German chemical giant BASF and India’s Adani have broadened their vision of a mammoth chemical production complex at Mundra, India, nearly doubling the planned investment sum and signing memoranda of understanding with two additional industrial investors to explore feasibility.

Projected new partners in the project announced in January of this year are Abu Dhabi-based ADNOC, the United Arab Emirates’ national oil group, and its sister company-cum-joint venture partner, Vienna, Austria-based Borealis. The two companies belong to the Abu Dhabi-based Mubadala holding and are partners in the Bourouge joint venture headquartered in the emirate.

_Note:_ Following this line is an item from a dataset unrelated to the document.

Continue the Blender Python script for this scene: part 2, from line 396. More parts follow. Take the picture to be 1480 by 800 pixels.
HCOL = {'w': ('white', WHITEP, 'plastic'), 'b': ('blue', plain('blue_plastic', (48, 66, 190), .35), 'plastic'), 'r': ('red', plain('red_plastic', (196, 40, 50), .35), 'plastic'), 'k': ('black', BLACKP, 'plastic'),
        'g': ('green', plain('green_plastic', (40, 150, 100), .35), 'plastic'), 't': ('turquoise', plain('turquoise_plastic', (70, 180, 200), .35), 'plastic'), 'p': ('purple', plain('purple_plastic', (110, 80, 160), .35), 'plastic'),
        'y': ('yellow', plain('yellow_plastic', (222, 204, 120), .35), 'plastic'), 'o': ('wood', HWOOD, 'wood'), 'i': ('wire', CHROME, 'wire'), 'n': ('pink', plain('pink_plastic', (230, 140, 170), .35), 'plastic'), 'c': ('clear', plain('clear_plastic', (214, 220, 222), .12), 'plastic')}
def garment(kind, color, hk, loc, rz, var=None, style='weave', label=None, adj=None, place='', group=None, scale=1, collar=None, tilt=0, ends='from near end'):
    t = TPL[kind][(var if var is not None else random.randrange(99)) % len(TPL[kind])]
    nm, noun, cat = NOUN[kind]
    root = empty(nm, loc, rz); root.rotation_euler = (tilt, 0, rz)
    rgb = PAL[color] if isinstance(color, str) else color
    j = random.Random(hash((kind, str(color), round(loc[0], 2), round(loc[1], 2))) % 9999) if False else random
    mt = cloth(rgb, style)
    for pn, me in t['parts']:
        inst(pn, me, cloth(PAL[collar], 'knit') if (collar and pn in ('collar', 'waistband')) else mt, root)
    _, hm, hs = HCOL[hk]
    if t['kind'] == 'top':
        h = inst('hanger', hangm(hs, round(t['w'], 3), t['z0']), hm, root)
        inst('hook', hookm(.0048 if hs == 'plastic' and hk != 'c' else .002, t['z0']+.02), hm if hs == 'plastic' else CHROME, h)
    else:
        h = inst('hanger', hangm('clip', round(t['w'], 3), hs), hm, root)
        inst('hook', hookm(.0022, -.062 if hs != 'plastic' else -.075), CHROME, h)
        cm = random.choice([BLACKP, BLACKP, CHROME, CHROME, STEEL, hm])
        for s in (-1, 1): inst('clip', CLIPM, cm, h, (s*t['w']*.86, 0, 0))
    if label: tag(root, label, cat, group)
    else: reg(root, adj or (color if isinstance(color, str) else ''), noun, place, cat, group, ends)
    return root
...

The envisioned heart of the complex continues to be a propane dehydrogenation (PDH) unit that would feed an acrylics value chain and polypropylene production. Rather than the originally foreseen €2 billion, however the total cost pegged to run as high as $4 billion.

A joint feasibility study is due to be completed by the end of 2020, with the start of production penciled in for 2024. The original timetable called for the study to be wrapped up by the end of 2019.

As before, the plans foresee plants producing glacial acrylic acid (GAA), Oxo-C4 (butanols and 2-ethylhexanol), butyl acrylate (BA), along with potentially other downstream products as part of the joint venture of BASF and Adani in which the German group holds a majority.

Output of the complex would be earmarked for the Indian market, where it would supply a range of local industries, including construction automotive and coatings. Adani’s owner, billionaire Gautam Adani, said the vision reflects India’s need to reduce its dependence on imports and underscore his company's ’commitment to the government’s “Make in India” initiative.

Under the intended wider cooperation ADNOC would supply propane feedstock for the PDH plant as well as for the PP complex, which would be owned by the Abu Dhabi oil group together with Borealis and would use Borealis’ proprietary Borstar technology. The Indian PP investment would be the first for the Borouge owners overseas.

According to BASF, the parties to the tentative agreement are currently reviewing prospective structures for the partnership that would leverage the technical, financial and operational strength of all four players.

Regarding energy supply, the idea is to operate the site completely from renewable resources, with the prospective partners evaluating co-investment in a wind and solar park. First broached by BASF at year’s begin, the Indian site would house the German group’s –and the world’s – first CO2 neutral production site as well as being BASF’s biggest-ever investment on the Indian subcontinent.

For the emirates’ perspective, Sultan Al Jaber, the UAEs’ minister of state as well as CEO of ADNOC, said the planned collaboration is in line with the national and industrial strategy to foster “mutually beneficial partnerships,” adding that, as the fastest growing global energy market, “India is crucial to our international growth in the downstream sector.”